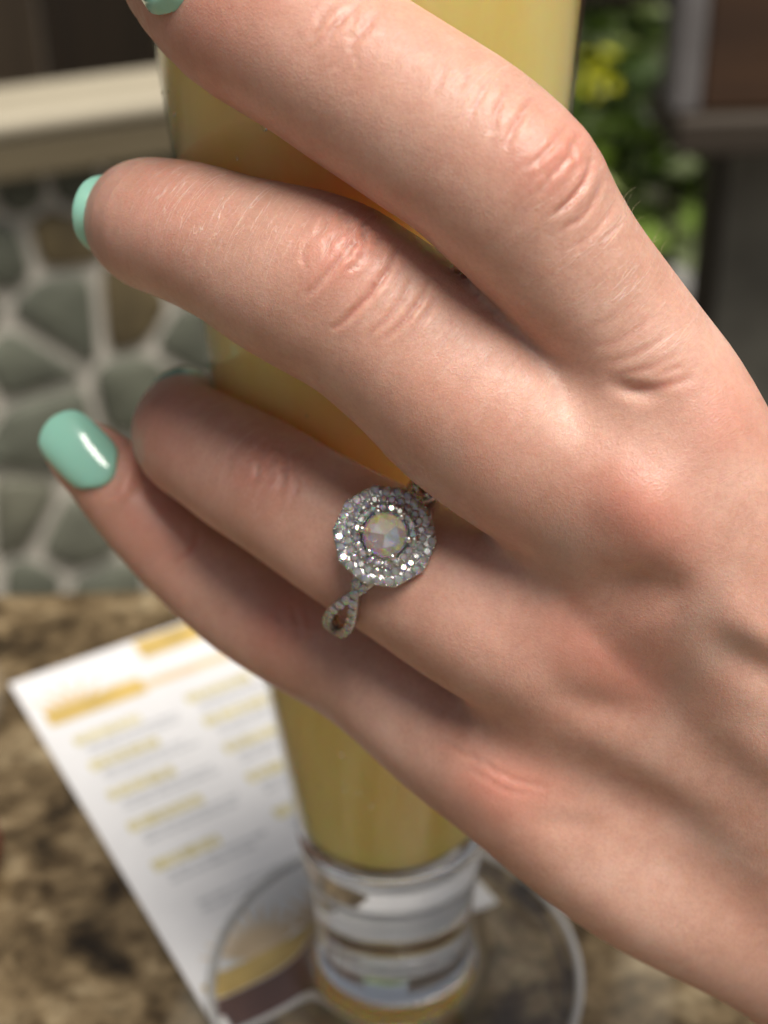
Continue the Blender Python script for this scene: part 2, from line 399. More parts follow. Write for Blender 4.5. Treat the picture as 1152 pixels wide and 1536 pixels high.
    def bush(cx, cy, rad, ht, nleaf, label, z0=-.74, mix=(.35, .35, .30), yel=None, size=.05):
        root = empty('bush', (0, 0, 0)); tag(root, label, 'bush', 'garden bushes beyond the wall')
        st = leafs[0]
        bm = bmesh.new()
        for k in range(9):
            a_ = rng.uniform(0, 6.28); e = Vector((cx + rad * .7 * math.cos(a_), cy + rad * .7 * math.sin(a_), z0 + ht * rng.uniform(.6, .95)))
            s_ = Vector((cx + .05 * math.cos(a_), cy + .05 * math.sin(a_), z0)); dv = e - s_
            M_ = Matrix.Translation((s_ + e) / 2) @ dv.to_track_quat('Z', 'Y').to_matrix().to_4x4()
            bmesh.ops.create_cone(bm, cap_ends=True, segments=6, radius1=.014, radius2=.005, depth=dv.length, matrix=M_)
        me_ = bpy.data.meshes.new('stems'); bm.to_mesh(me_); bm.free(); link('stem', me_, pm[1], root)
        cl = [(np.array([cx, cy, z0 + ht * .55]) + np.array([rad, rad, ht * .45]) * np.clip(rng.normal(size=3) * .55, -1, 1)) for _ in range(46)]
        for li, fr in enumerate(mix):
            sel = [cl[j] for j in range(len(cl)) if j % 3 == li] + cl[:10]
            pts = [sel[rng.integers(len(sel))] + rng.normal(size=3) * np.array([1, 1, .9]) * rad * .17 for _ in range(int(nleaf * fr))]
            tag(leaf_cloud('foliage', pts, size, leafs[li], root), kind='stuff')
        if yel is not None:
            pts = [yel + rng.normal(size=3) * np.array([.010, .012, .012]) for _ in range(14)]
            tag(leaf_cloud('yellow_leaves', pts, .022, leafs[3], root), 'patch of bright yellow leaves', kind='stuff')
        return root
    y1_ = on_plane(888, 108, np.array([0, 1290., 0]), npl) * MM
    bush(.40, 1.75, .36, .86, 3600, 'leafy green bush with yellow leaf patch, just right of the glass', yel=y1_, size=.055)
    bush(.95, 2.5, .5, 1.2, 2200, 'broad dark green bush half hidden by the pillar')
    bush(.5, 3.6, .9, 1.8, 2600, 'tall pale green bush farthest back between the others', mix=(.4, .35, .25), size=.08)
    bm_ = empty('dark_beam', (0, 0, 0)); 
    q1 = on_plane(860, 12, np.array([0, 1400., 0]), npl) * MM; 
    bm_.location = (q1[0], 1.4, q1[2]); tag(bm_, 'dark horizontal timber beam above the bush at the top edge', 'beam')
    link('beam_body', box_mesh('beam_body', -.35, .30, 0, .08, 0, .10, .005), pm[2], bm_)
    link('post', box_mesh('post', -.351, -.27, .001, .079, -.74 - q1[2], -.001, .005), pm[2], bm_)
    link('post', box_mesh('post', .22, .30, .001, .079, -.74 - q1[2], -.001, .005), pm[2], bm_)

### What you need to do
Each line of the material must be retyped exactly, except that images are omitted.

### Worked answer
Continue the Blender Python script for this scene: part 2, from line 399. More parts follow. Write for Blender 4.5. Treat the picture as 1152 pixels wide and 1536 pixels high.
    def bush(cx, cy, rad, ht, nleaf, label, z0=-.74, mix=(.35, .35, .30), yel=None, size=.05):
        root = empty('bush', (0, 0, 0)); tag(root, label, 'bush', 'garden bushes beyond the wall')
        st = leafs[0]
        bm = bmesh.new()
        for k in range(9):
            a_ = rng.uniform(0, 6.28); e = Vector((cx + rad * .7 * math.cos(a_), cy + rad * .7 * math.sin(a_), z0 + ht * rng.uniform(.6, .95)))
            s_ = Vector((cx + .05 * math.cos(a_), cy + .05 * math.sin(a_), z0)); dv = e - s_
            M_ = Matrix.Translation((s_ + e) / 2) @ dv.to_track_quat('Z', 'Y').to_matrix().to_4x4()
            bmesh.ops.create_cone(bm, cap_ends=True, segments=6, radius1=.014, radius2=.005, depth=dv.length, matrix=M_)
        me_ = bpy.data.meshes.new('stems'); bm.to_mesh(me_); bm.free(); link('stem', me_, pm[1], root)
        cl = [(np.array([cx, cy, z0 + ht * .55]) + np.array([rad, rad, ht * .45]) * np.clip(rng.normal(size=3) * .55, -1, 1)) for _ in range(46)]
        for li, fr in enumerate(mix):
            sel = [cl[j] for j in range(len(cl)) if j % 3 == li] + cl[:10]
            pts = [sel[rng.integers(len(sel))] + rng.normal(size=3) * np.array([1, 1, .9]) * rad * .17 for _ in range(int(nleaf * fr))]
            tag(leaf_cloud('foliage', pts, size, leafs[li], root), kind='stuff')
        if yel is not None:
            pts = [yel + rng.normal(size=3) * np.array([.010, .012, .012]) for _ in range(14)]
            tag(leaf_cloud('yellow_leaves', pts, .022, leafs[3], root), 'patch of bright yellow leaves', kind='stuff')
        return root
    y1_ = on_plane(888, 108, np.array([0, 1290., 0]), npl) * MM
    bush(.40, 1.75, .36, .86, 3600, 'leafy green bush with yellow leaf patch, just right of the glass', yel=y1_, size=.055)
    bush(.95, 2.5, .5, 1.2, 2200, 'broad dark green bush half hidden by the pillar')
    bush(.5, 3.6, .9, 1.8, 2600, 'tall pale green bush farthest back between the others', mix=(.4, .35, .25), size=.08)
    bm_ = empty('dark_beam', (0, 0, 0)); 
    q1 = on_plane(860, 12, np.array([0, 1400., 0]), npl) * MM; 
    bm_.location = (q1[0], 1.4, q1[2]); tag(bm_, 'dark horizontal timber beam above the bush at the top edge', 'beam')
    link('beam_body', box_mesh('beam_body', -.35, .30, 0, .08, 0, .10, .005), pm[2], bm_)
    link('post', box_mesh('post', -.351, -.27, .001, .079, -.74 - q1[2], -.001, .005), pm[2], bm_)
    link('post', box_mesh('post', .22, .30, .001, .079, -.74 - q1[2], -.001, .005), pm[2], bm_)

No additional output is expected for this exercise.